Big Brother is watching you

Nobody likes to be pestered by the police. They are, though, here to help on Saturday. Making sure we are safe and keeping Aggieville relatively clean (of people and trash) are just a few of the jobs the Riley County Police Department and outside law enforcement agencies will be undertaking this weekend.

Several officers on foot, bikes and vehicles will be on the lookout for those of you choosing to drive under the influence. Although there will be no DUI check point this Saturday, this shouldn’t encourage anyone into thinking they can get away with drinking and driving. Even if you do escape law enforcement, the likelihood of you damaging your car or other property (or, even worse, yourself and others) is higher when under the influence.
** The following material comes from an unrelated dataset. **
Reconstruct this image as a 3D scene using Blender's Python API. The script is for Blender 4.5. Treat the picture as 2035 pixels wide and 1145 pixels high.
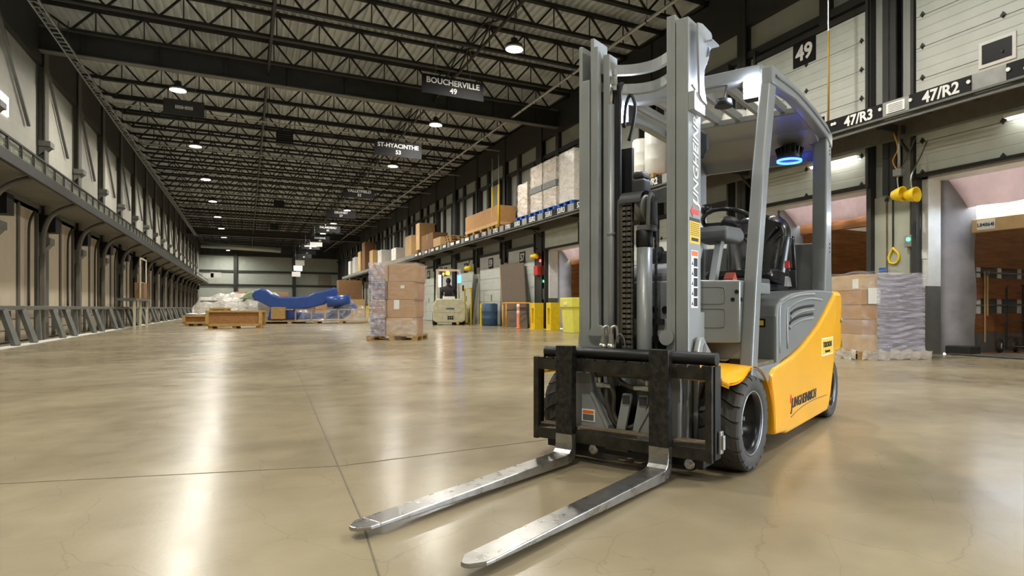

Joining the RCPD will be officers from around the state. In a news release, the department thanked the Emporia Police Department, Hays Police Department, Junction City Police Department, Kansas Highway Patrol, Lyon County Sheriff’s Office and the Pottawatomie County Sheriff’s Office for their assistance on this holiday.

Fake Patty’s Day is not a holiday to be spent in the back of a police car, a jail cell or (in the worst case scenario) entangled in a metal pile of debris that used to be your car. The holiday brings in hundreds of outsiders, and it is not meant to be centered just around the idea of getting obliterated. Be careful, be safe and most of all, stay away from driving your car.

Kelly Iverson is a senior in mass communications.